3. Political opportunists - following the footsteps of the original Bhodrolokes, the Jomidars of yore, Bhutto (deal-making Benazir's daddy), Moudud, Huda and other illustrious names who will make it into the history books (but as what?).

4. Islamists - In the history of Islamist political parties in Bengal (which I date from 1930s onwards, so don't bring Titumir in), no popular Islamist political party has come out in defense of democracy unless under the leadership of the mainstream non-religious party. On the other hand, they have sided with unelected governments over and over again and have even legitimised them using the all-powerful religion over whose "true interpretation" they claim to have a monopoly. It is therefore no wonder that Islamists in Bengal and Bangladesh have been and are about the least popular of the mainstream parties, inverting cases like Turkey and Egypt. If you do not respect the people (not Muslims, but all people), the people (including Muslims) do not respect you. Simple as that. (Consider this that post on my pet peeve with Islamism that I promised way back in May. It's really not worth doing a separate post on Jamaat and their apologists, willing to tolerate every vile anti-Islamic deed done by men with beards but ready to explode at the most innocent borderline deed committed by anyone clean-shaven and wearing a shirt and trousers.)

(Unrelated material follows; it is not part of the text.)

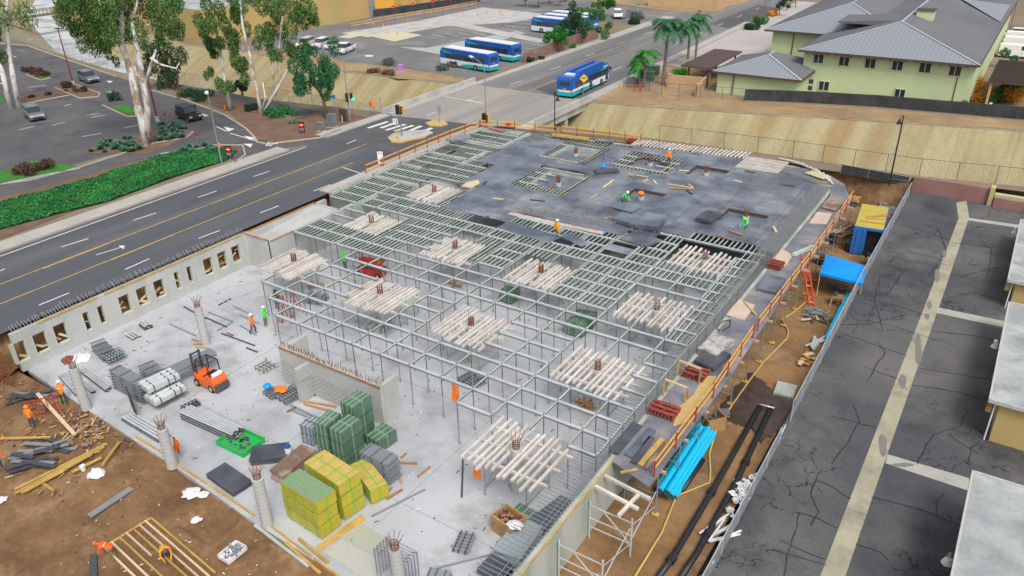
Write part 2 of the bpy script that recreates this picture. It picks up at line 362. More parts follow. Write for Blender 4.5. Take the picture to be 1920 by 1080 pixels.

And now for the first-time offenders:

5) "Shushils" - Those former lefties turned liberals (aka centre-left) turned academics with foreign degrees who came back home to establish a few viable organizations and popularised the terms "civil society" and "corruption". They were indeed so "shushil" that they forgot that to be truly civil you had to include all sorts of non-government people: poor, uneducated, and (gasp) religious, instead of acting better-than-thou. Step up gentlemen, don't be shy. Newspaper editors, premier economists, and of course, our old "intellectual" pals. You know who you are. Please note, this does not include #4 through mutual loathing. Although asking each group to justify the other's exclusion is enough to give me a headache. (Full disclosure: I hate 'em both!)

Part 2
Part 3


jyoti said...

part deaux better not be like the matrix sequel.

asif said...

No promises there! But as long as Monica Bellucci stars in them.....

Anonymous said...

Asif, now you've got me completely distracted. Can your next post be about Monica Bellucci please?

asif said...

Mash try as I may I could not throw in a Bellucci reference in there. Jyoti bhai, hopefully this "revolutions" is better than the Matrix one. Your thoughts and inputs would be highly appreciated.

ZaFa said...

Hey...did you guys know that Bellucci was studying law when she tried out modelling to help her with college expenses?
Imagine what a waste it would have been if she became just another lawyer...LOL

Sorry back to "Revolution..."

tacit said...

How about degrees of separation?

Bellucci starred in Irreversible alongside Vincent Cassell, who played the Duke of Anjou in Elizabeth, which was directed by Shekhar Kapur, who is from India, which is the patron (in terms of ideas of multi-ethnicity and secularism) of a big chunk of group 5.

asif said...


News indeed!:)


Vincent Cassell is her husband as well. Have you been playing six degrees of Kevin Bacon a lot?:)

As for Indian ideological patronage, I feel that that is only partly true. It was part of Pakistani propaganda in the early Language Movement Days, and probably became a self-fulfilling prophecy in the 60s.

I don't quite know what you mean by the idea of multi-ethnicity. Multi-ethnicity is more a fact than an idea at this point. As for secularism, you forget that Indians themselves are in quite a "comprador" ideological position themselves when it comes to secularism (and nationalism too to a certain extent). Which is part of the reason Congress has been steadily losing ground to Hindutva parties. How can you be anti-Imperialist without fully embracing the same multi-religious Bharat Mata that you yourself had constructed while calling all demands for Muslim input "communalism"? That is Congress' dilemma, born out of Nehru's love of secularism and his religious people at the same time. We have to wait and see how it plays out. Hopefully Indian Muslims will weather out the storm and survive with dignity. Hopefully so will we.

tacit said...

Lol, no. I was just trying to give the vox populi what they demanded.